## INPUT
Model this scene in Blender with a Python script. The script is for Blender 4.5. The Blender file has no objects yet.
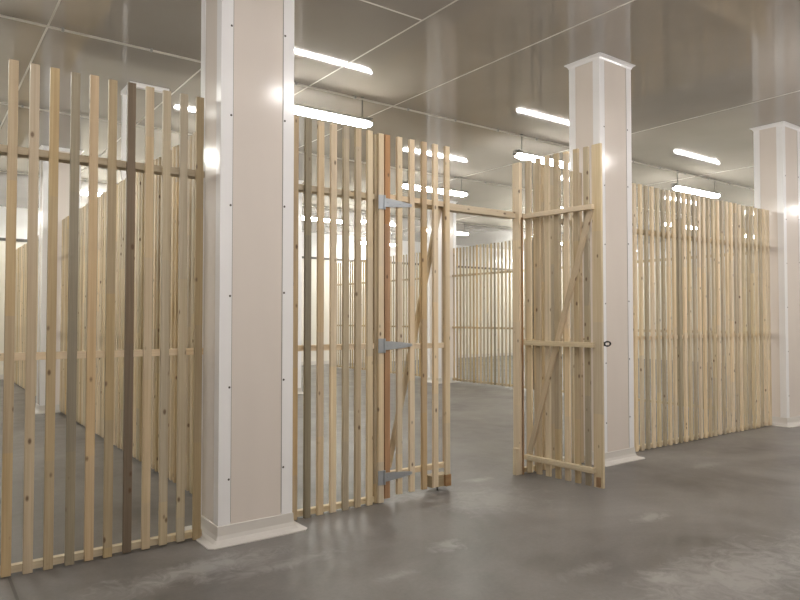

* * *

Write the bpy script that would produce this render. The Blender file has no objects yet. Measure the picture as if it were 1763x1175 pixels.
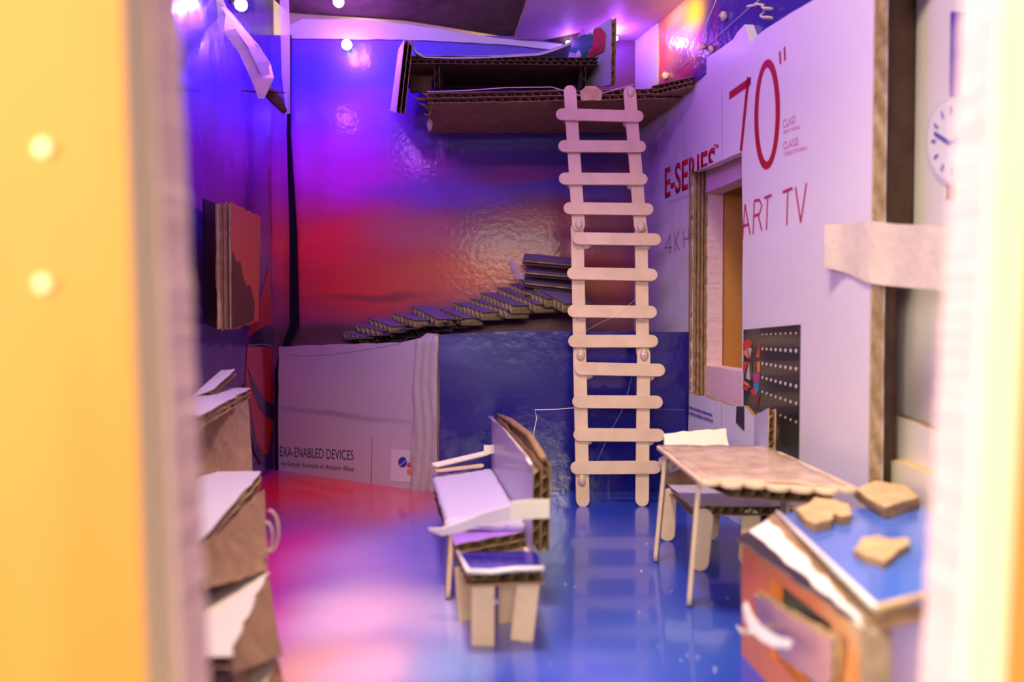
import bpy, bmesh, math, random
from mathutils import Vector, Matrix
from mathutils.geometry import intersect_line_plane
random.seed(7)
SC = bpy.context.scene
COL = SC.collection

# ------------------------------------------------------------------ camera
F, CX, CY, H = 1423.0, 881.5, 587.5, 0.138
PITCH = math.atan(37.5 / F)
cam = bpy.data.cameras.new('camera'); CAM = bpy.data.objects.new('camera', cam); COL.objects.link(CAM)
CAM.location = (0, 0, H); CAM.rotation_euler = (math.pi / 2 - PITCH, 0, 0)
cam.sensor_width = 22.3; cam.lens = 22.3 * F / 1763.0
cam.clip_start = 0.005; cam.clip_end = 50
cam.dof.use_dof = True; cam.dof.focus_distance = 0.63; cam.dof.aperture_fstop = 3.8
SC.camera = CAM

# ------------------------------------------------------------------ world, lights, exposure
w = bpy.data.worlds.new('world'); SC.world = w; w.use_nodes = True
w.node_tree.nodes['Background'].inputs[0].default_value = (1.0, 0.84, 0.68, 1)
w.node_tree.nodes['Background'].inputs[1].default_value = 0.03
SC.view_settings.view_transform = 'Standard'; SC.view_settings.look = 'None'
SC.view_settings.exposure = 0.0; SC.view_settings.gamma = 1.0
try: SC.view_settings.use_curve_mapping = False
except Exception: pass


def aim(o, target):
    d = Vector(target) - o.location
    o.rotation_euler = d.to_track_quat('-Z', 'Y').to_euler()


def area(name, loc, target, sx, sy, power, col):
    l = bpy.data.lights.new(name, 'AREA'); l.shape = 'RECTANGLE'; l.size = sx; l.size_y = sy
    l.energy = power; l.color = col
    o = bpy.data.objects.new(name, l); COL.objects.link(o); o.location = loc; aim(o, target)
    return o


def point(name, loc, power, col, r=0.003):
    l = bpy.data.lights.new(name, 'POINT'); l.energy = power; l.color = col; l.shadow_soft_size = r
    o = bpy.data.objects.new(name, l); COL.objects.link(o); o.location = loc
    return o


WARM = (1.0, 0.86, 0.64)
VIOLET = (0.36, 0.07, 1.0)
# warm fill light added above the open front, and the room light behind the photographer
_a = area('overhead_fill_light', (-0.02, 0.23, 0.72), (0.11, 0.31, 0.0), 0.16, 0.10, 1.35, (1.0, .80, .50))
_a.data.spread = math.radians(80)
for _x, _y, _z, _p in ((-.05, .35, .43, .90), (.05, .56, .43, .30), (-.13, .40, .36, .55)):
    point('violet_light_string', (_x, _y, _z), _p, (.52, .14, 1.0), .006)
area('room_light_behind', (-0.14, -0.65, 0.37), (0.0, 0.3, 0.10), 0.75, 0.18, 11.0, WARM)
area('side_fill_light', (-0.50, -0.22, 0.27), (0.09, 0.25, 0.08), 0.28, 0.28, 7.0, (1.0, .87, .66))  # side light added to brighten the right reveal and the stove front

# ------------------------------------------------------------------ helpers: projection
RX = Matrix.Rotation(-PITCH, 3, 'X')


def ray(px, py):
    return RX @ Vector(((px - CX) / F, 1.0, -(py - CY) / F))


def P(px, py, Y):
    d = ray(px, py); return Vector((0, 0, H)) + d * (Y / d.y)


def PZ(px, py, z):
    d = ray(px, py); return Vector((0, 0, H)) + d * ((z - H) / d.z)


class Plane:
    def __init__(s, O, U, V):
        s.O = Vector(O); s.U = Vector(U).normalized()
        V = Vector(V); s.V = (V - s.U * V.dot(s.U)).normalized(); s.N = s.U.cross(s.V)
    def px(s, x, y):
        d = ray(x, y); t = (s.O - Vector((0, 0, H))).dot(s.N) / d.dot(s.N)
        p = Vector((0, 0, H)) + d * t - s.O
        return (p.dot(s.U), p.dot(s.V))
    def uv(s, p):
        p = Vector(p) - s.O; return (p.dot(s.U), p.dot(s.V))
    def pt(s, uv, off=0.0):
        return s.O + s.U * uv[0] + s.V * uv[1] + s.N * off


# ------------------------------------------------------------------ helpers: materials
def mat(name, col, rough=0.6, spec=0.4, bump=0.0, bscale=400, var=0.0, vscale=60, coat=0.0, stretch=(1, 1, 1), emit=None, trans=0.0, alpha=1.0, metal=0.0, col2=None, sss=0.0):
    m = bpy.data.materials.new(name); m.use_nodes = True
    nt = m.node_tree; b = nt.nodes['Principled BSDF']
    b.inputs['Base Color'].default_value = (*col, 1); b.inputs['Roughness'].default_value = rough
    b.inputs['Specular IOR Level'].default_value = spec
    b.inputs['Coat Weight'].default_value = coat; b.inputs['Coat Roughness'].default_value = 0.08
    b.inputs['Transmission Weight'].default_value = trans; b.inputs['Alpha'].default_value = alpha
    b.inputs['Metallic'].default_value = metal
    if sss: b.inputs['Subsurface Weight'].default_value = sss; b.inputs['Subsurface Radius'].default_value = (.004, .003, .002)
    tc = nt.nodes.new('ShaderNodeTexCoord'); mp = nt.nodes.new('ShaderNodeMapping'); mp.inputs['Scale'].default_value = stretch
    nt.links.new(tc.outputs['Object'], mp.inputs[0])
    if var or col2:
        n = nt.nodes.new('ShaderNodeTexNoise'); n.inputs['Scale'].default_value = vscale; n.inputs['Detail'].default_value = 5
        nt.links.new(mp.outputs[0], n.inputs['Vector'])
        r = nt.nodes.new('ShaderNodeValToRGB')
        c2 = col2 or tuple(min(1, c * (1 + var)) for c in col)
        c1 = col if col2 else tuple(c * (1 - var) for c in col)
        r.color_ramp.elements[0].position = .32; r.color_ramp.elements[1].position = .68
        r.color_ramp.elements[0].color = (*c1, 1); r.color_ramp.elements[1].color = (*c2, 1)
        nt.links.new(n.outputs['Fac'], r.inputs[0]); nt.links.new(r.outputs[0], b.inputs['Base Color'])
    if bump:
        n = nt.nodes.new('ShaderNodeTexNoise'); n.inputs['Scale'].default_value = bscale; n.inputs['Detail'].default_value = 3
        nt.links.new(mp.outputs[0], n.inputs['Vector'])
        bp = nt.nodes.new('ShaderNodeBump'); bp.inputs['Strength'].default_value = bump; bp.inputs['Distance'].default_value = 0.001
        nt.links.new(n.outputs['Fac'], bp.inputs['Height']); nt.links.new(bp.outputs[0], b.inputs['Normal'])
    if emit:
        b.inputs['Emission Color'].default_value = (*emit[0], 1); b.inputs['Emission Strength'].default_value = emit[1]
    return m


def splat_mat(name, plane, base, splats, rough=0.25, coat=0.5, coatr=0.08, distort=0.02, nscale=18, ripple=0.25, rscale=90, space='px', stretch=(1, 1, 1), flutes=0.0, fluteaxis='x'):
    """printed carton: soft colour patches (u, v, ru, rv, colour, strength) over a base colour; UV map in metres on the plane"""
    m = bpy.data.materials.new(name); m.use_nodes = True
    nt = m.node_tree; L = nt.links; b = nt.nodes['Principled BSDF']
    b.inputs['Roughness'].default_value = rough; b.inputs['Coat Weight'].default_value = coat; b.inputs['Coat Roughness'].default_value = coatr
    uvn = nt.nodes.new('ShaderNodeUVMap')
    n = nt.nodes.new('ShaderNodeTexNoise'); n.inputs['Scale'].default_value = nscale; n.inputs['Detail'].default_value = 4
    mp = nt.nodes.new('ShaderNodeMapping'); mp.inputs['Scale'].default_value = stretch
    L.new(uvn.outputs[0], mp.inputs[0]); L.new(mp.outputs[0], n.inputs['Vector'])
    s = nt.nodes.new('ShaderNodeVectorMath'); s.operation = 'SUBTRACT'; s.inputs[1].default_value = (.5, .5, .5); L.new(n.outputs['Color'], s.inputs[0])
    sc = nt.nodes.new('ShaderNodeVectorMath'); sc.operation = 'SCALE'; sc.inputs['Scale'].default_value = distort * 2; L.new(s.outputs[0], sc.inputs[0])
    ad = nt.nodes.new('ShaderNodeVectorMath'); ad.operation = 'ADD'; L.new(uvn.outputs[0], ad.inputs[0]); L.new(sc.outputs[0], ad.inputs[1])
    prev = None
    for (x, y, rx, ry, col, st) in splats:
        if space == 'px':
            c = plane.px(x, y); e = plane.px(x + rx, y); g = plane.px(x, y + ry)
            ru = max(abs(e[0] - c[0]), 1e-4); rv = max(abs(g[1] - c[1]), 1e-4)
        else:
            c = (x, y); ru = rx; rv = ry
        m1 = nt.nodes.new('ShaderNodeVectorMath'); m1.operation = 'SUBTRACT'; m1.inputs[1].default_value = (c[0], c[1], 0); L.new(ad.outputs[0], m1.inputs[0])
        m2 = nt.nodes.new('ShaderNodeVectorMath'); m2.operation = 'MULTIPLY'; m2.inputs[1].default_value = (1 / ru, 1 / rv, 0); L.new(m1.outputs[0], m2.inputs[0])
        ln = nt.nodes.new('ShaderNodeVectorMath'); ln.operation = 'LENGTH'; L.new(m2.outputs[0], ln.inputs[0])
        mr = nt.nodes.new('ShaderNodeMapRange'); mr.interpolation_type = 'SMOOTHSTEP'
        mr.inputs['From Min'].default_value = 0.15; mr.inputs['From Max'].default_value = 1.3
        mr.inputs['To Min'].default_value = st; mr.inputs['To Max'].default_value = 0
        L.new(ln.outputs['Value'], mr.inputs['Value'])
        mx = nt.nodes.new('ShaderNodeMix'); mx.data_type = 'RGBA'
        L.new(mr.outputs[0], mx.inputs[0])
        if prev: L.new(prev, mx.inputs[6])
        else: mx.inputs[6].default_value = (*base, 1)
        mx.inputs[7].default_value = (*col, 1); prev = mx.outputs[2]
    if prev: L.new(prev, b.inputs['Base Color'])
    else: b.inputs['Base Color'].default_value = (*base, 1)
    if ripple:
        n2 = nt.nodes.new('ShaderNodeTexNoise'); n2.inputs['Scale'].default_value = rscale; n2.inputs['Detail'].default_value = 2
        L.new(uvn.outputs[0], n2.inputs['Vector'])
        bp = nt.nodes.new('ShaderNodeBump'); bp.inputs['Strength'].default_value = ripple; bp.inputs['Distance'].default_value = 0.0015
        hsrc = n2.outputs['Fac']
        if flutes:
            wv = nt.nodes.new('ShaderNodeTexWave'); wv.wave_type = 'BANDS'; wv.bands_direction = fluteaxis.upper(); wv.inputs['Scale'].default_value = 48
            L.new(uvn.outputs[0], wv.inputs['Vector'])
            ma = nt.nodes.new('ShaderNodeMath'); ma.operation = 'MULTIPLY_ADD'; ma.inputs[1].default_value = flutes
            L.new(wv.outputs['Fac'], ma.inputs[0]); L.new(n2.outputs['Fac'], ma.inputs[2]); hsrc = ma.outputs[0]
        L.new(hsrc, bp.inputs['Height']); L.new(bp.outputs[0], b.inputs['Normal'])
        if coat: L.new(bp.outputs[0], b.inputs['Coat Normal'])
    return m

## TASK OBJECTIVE
Show the lines of the data that hold the word "Blender".

## RESPONSE BELOW
Model this scene in Blender with a Python script. The script is for Blender 4.5. The Blender file has no objects yet.
Write the bpy script that would produce this render. The Blender file has no objects yet. Measure the picture as if it were 1763x1175 pixels.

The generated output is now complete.